幾重にも様々な色合いの地層が堆積しているが、この中には当然の事ながら巨大噴火による火山灰層が含まれている。例えば下図は“KG1C”と云う広域テフラで、殆どが細粒の火山ガラスだ。
地層には、透水性の良いものと、不透水性の地層とが有り、中には石灰質の豊富な層も含まれない層も在る。本来なら石灰質が含まれないのに、透水性が良い為に地下水が通過する時に、この火山ガラスに石灰質が沈着して硬い地層を造ってしまったと考えて下さい。
崖は浸食され上に重なる地層は崩壊し崖は後退を続けるが、硬い部分はその地層の下が削られても耐力が持つ間は上の地層を指示し続け、有る大きさで結局崩壊し、硬い地層も海中を漂い、衝突を繰り返し円摩され、再び海流の下流側の飯岡の海岸に打ち上げられる。
此処で採取されたのが下に示す断面形状の板状の石材になる。
採取された石材は例えば飯岡の玉前神社の境内の石垣に使われたり、町場の石塀となって現在も残っている。
飯岡石については、館蔵標本の画像資料を公開しています。産状や顕微鏡画像等も含まれているので参照下さい。千葉県立中央博物館>デジタルミュージアム>房総ジオツアー>岩石標本>犬吠層群>の岩石>飯岡石
http://www.chiba-muse.or.jp/NATURAL/special/geotour/choshi/Litho/hyohon14.html
上記のサイトでは有孔虫が含まれた画像が紹介されているが、小型の貝化石なども含まれていて顕微鏡で観察すると面白い
下の画像は飯岡石の小片を実体顕微鏡で観察し、コリメート撮影したもの。これを見れば元は火山ガラスだという事が判る。
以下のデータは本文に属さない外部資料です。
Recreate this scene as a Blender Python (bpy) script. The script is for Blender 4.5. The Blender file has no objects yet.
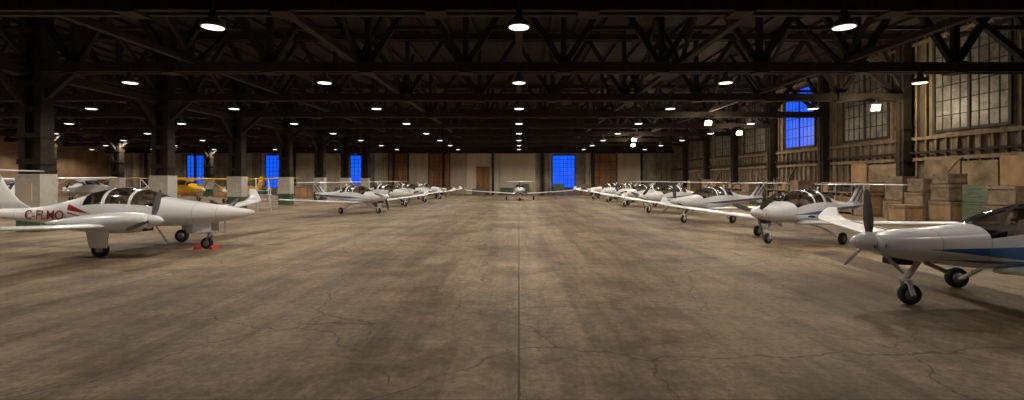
import bpy, math, random
from mathutils import Vector, Matrix
random.seed(4)
S=bpy.context.scene
# ---------------------------------------------------------------- materials
def newmat(n):
    m=bpy.data.materials.new(n); m.use_nodes=True
    nt=m.node_tree; b=nt.nodes['Principled BSDF']; return m,nt,b
def N(nt,t,**k):
    n=nt.nodes.new(t)
    for a,v in k.items(): setattr(n,a,v)
    return n
def MA(nt,op,a,b=None,c=None,clamp=False):
    n=nt.nodes.new('ShaderNodeMath'); n.operation=op; n.use_clamp=clamp
    for i,v in enumerate((a,b,c)):
        if v is None: continue
        if isinstance(v,(int,float)): n.inputs[i].default_value=v
        else: nt.links.new(v,n.inputs[i])
    return n.outputs[0]
def MIX(nt,f,a,b,blend='MIX'):
    n=nt.nodes.new('ShaderNodeMix'); n.data_type='RGBA'; n.blend_type=blend
    for s,v in ((n.inputs[0],f),(n.inputs[6],a),(n.inputs[7],b)):
        if isinstance(v,(int,float)): s.default_value=v
        elif isinstance(v,tuple): s.default_value=(*v,1) if len(v)==3 else v
        else: nt.links.new(v,s)
    return n.outputs[2]
def RAMP(nt,f,stops):
    n=nt.nodes.new('ShaderNodeValToRGB'); e=n.color_ramp.elements
    while len(e)<len(stops): e.new(.5)
    for i,(p,c) in enumerate(stops):
        e[i].position=p; e[i].color=(*c,1) if isinstance(c,tuple) else (c,c,c,1)
    nt.links.new(f,n.inputs[0]); return n.outputs[0]
def coords(nt,scale=(1,1,1),kind='Object'):
    tc=N(nt,'ShaderNodeTexCoord'); mp=N(nt,'ShaderNodeMapping')
    mp.inputs['Scale'].default_value=scale
    nt.links.new(tc.outputs[kind],mp.inputs[0]); return mp.outputs[0]
def NOISE(nt,vec,scale,detail=5,rough=.6):
    n=N(nt,'ShaderNodeTexNoise'); n.inputs['Scale'].default_value=scale
    n.inputs['Detail'].default_value=detail; n.inputs['Roughness'].default_value=rough
    nt.links.new(vec,n.inputs[0]); return n.outputs[0]
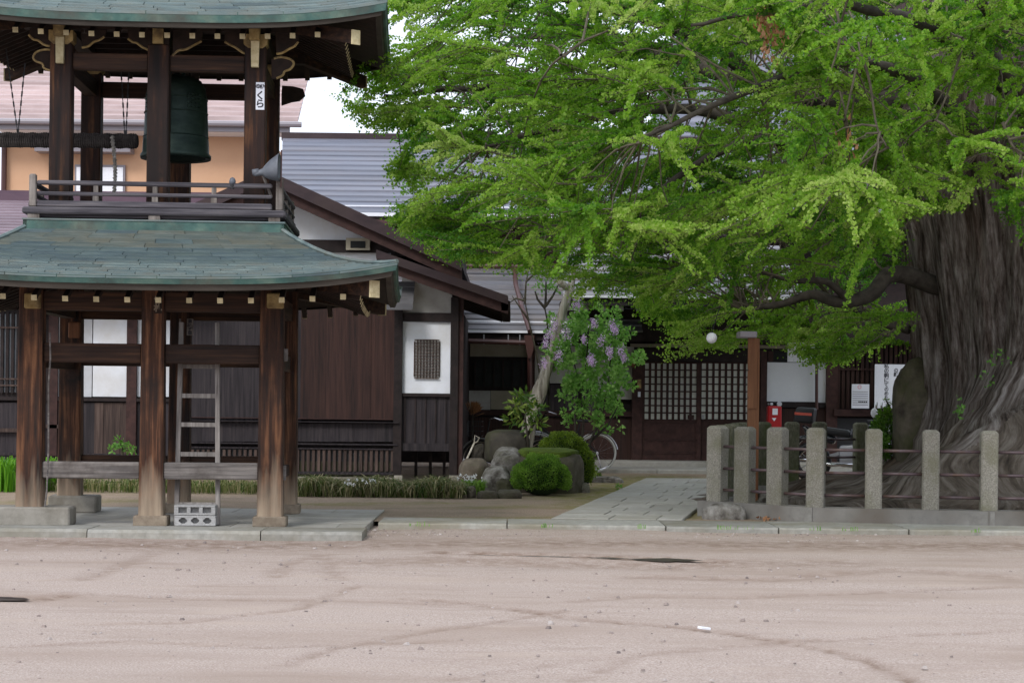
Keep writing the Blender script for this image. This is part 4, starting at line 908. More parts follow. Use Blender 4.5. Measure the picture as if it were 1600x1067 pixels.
for si, (x, y, z) in enumerate(sprays):
    c = np.array([x, y, z]); out = np.array([x-GXc, y-GYc, 0.]); ro = np.linalg.norm(out); out /= max(ro, .1)
    d = unit((out+rng.normal(0, .38, 3)*np.array([1, 1, .5])+np.array([0, 0, rng.uniform(-.25, .2)]))[None])[0]
    L = rng.uniform(.6, 1.1)*(1. if si < n_low else 1.4); far = y > 23.5 or si >= n_low and si < n_low+N_UP
    base = c-d*L*.5
    tint = np.clip(rng.normal(.44, .19)+.14*(19-y)/4, .03, .95)
    if z < 2.9 and y > 20.5: tint = min(.95, tint+.2)
    ntw = 11 if not far else 8; fat = 1.
    main = addtwig(base, d, L, int(32 if not far else 12), tint, far)
    if okpt(base) and okpt(main[-1]): stems.tube([tuple(base), tuple(main[len(main)//2]), tuple(main[-1])], [.010, .007, .003], 4, False)
    side = unit(np.cross(d, [0, 0, 1.])[None])[0]
    for k in range(ntw):
        t = rng.uniform(.05, .95); b0 = main[min(len(main)-1, int(t*len(main)))]
        dd = unit((d*rng.uniform(.7, 1.2)+side*rng.choice([-1, 1])*rng.uniform(.2, .8)+np.array([0, 0, rng.uniform(-.6, .4)]))[None])[0]
        l2 = rng.uniform(.25, .8)*(1.2 if far else 1); cc = addtwig(b0, dd, l2, int(max(6, l2*(44 if not far else 17))), np.clip(tint+rng.normal(0, .08), 0, 1), far)
        if okpt(cc[-1]) and okpt(b0): stems.tube([tuple(b0), tuple(cc[-1])], [.005, .002], 3, False)
    # join to the nearest limb
    dl = np.linalg.norm(LP-base, axis=1); k = int(np.argmin(dl+rng.uniform(0, .6, len(dl))))
    if dl[k] < 2.6 and okpt(base):
        a_ = Vector(base); b_2 = Vector(LP[k]); m_ = (a_+b_2)/2+Vector((rng.uniform(-.1, .1)*dl[k], rng.uniform(-.1, .1)*dl[k], .16*dl[k])); cv = [b_2*(1-t)**2+m_*2*t*(1-t)+a_*t*t+Vector(rng.normal(0, .012, 3)) for t in (0, .2, .4, .6, .8, 1)]; stems.tube(cv, [.013, .011, .010, .008, .006, .005], 5, False)
P_ = np.concatenate(LPs); D_ = np.concatenate(LDs); T_ = np.concatenate(LT); S_ = np.concatenate(LS)
pq = toPix(P_); keep = (inside(pq+rng.normal(0, 8, pq.shape)) | (pq[:, 1] < -40)) & (P_[:, 1] > 13.5) & ~((P_[:, 0] < -.95) & (P_[:, 1] > 26.0)) & (P_[:, 0] > -2.6) & ~((np.hypot(pq[:, 0]-1112, pq[:, 1]-528) < 11) & (P_[:, 1] < 20.5)) & ~((pq[:, 1] > 335) & (pq[:, 0] > 1440) & (pq[:, 0] < 1560) & (P_[:, 1] < 21))
P_, D_, T_, S_ = P_[keep], D_[keep], T_[keep], S_[keep]
print('ginkgo leaves', len(P_), 'sprays', len(sprays))
cw = leafmesh('leaves', P_, D_, S_, S_*1.15, T_, M['leafG'], gk); cw['kind'] = 'stuff'
o = stems.build('twigs', M['twig'], gk, True); o['kind'] = 'stuff'
# withered clusters hanging in the crown
for (x0, y0, Y, n) in ((1200, 20, 15.6, 110), (1206, 55, 15.6, 50), (1325, 232, 16.0, 22), (1318, 215, 16.0, 10)):
    c = np.array(W(x0, y0, Y)); P2 = c+rng.normal(0, 1, (n, 3))*np.array([.06, .06, .11]); leafmesh('withered_leaf_cluster', P2, np.tile([0, 0, -1.], (n, 1))+rng.normal(0, .35, (n, 3)), .07, .03, rng.uniform(0, 1, n), M['leafDead'], gk)['kind'] = 'stuff'
# fallen leaves and litter within the fence
n = 2600; X = rng.uniform(2.6, 7.5, n); Y = rng.uniform(18.75, 21.5, n); P2 = np.column_stack([X, Y, np.full(n, .0)]); 
P2 = P2[(np.hypot(X-GXc, Y-GYc) > 3.2) & (Y > 18.85+.0*X)]; fl = leafmesh('fallen_leaves', P2+np.array([0, 0, .012]), rng.normal(0, 1, (len(P2), 3))*np.array([1, 1, .25]), .05, .04, rng.uniform(0, .8, len(P2)), M['leafDead']); tag(fl, 'brown fallen leaves on the soil inside the stone fence', 'fallen leaves', kind='stuff')
# green shoots on roots
sh = thing('root_shoots', 'small green shoots sprouting from the base of the ginkgo trunk', 'shoots', W(1500, 640, 20.6))
for x0, y0, n in ((1500, 640, 30), (1556, 560, 26), (1545, 590, 14)):
    c = np.array(W(x0, y0, 20.45)); leafmesh('shoot', c+rng.normal(0, 1, (n, 3))*np.array([.05, .05, .06]), rng.normal(0, 1, (n, 3))+[0, 0, .5], .045, .035, rng.uniform(.1, .7, n), M['leafL'], sh)['kind'] = 'stuff'
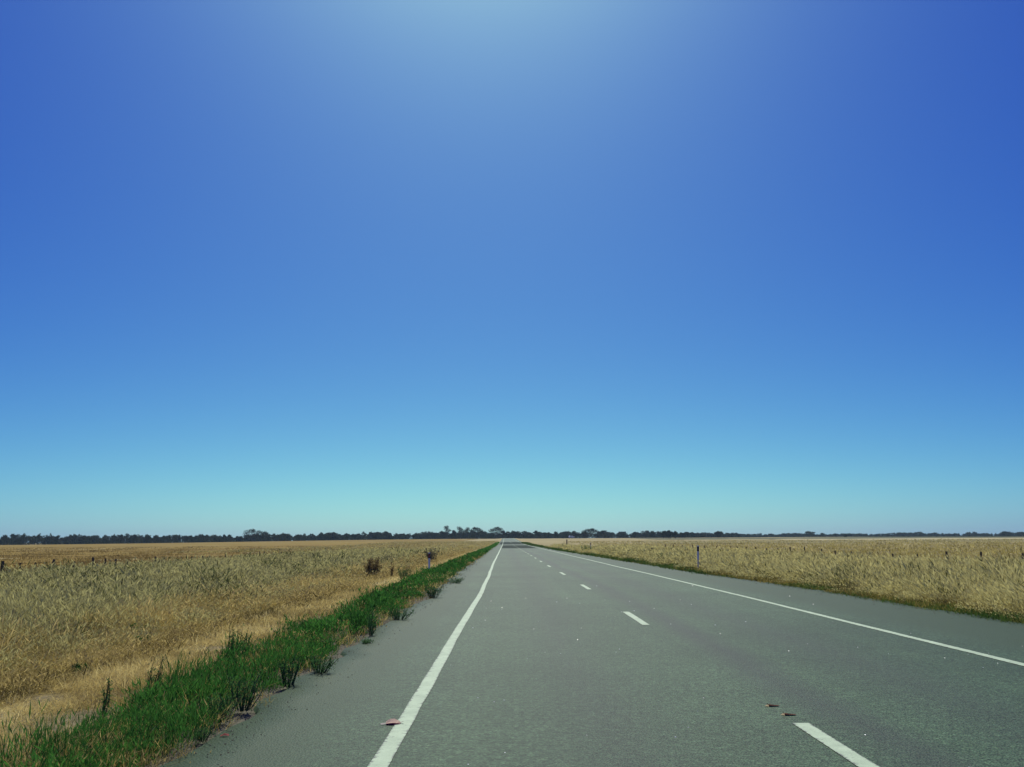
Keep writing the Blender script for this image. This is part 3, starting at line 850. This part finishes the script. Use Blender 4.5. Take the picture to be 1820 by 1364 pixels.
mb.add(vs, fs); mb.build('shell', M['pink'], t)
mf = MB(); mf.add([(v[0], v[1] - 0.003, v[2] * (1.0 if j == 0 else 1.9)) for i in range(n) for j, v in enumerate(vs[i * 5:i * 5 + 2])],
                  [(2 * i, 2 * i + 2, 2 * i + 3, 2 * i + 1) for i in range(n - 1)])
mf.build('printed_side', M['maroon'], t)
ml = MB(); ml.add([(-0.062, -0.01, 0.008), (-0.105, -0.022, 0.004), (-0.112, 0.008, 0.012), (-0.066, 0.018, 0.014)], [(0, 1, 2, 3)])
ml.build('torn_flap', M['flap'], t)
ml = MB(); ml.add([(0.052, -0.01, 0.01), (0.085, 0.0, 0.024), (0.078, 0.02, 0.02), (0.05, 0.02, 0.012)], [(0, 1, 2, 3)])
ml.build('torn_flap', M['flap'], t)
mb = MB(); mb.add([(-0.05, -0.02, 0.004), (0.0, -0.03, 0.014), (0.055, -0.012, 0.006), (0.045, 0.02, 0.02), (-0.01, 0.03, 0.012), (-0.055, 0.015, 0.008), (0.0, 0.0, 0.03)],
                  [(0, 1, 6), (1, 2, 6), (2, 3, 6), (3, 4, 6), (4, 5, 6), (5, 0, 6)])
o = mb.build('litter_scrap', M['red_scrap'], None, False, (-2.27, 7.6, 0.002)); o.scale = (0.65, 0.65, 0.8); tag(o, 'crumpled dull red scrap on the left shoulder near the weeds', 'litter')

# ------------------------------------------------------------------ far car
cx_, cy_ = 53.5, 850.0
cz_ = float(ground_z(cx_, cy_)) + 0.3
car = tag(empty('parked_car', (cx_, cy_, cz_), 0.25), 'tiny white car far off before the trees right of the road', 'car')
car.scale = (1.2, 1.2, 1.35)
mb = MB()
prof = [(-2.2, 0.35), (2.15, 0.35), (2.2, 0.75), (1.9, 0.95), (0.95, 1.05), (0.35, 1.6), (-1.6, 1.68), (-2.15, 1.1)]
m = len(prof)
mb.add([(x, -0.88, z) for x, z in prof] + [(x, 0.88, z) for x, z in prof],
       [tuple(range(m)), tuple(range(2 * m - 1, m - 1, -1))] + [(i, (i + 1) % m + 0, (i + 1) % m + m, i + m)[::-1] for i in range(m)])
mb.build('body', M['car_paint'], car)
for s in (-1, 1):
    for (a, b) in ((-1.7, -0.75), (-0.65, 0.2)):
        w = MB(); w.add([(a, s * 0.89, 1.08), (b + 0.3, s * 0.89, 1.08), (b, s * 0.885, 1.52), (a + 0.1, s * 0.885, 1.56)], [(0, 1, 2, 3)])
        w.build('window', M['car_glass'], car)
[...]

板碑としては二つの板碑が非常に良く似通った共通点を持つ事が判明した。あともう少し、同じ性状の石材を使った板碑をもう数例探し出す事と、出来れば飯岡の街中の飯岡石から、板碑に観たのと同じスコリアを検出する作業が残っている。何年かかる事やら・・・取敢えず、銚子方面の板碑を徹底的に探す事から始めよう!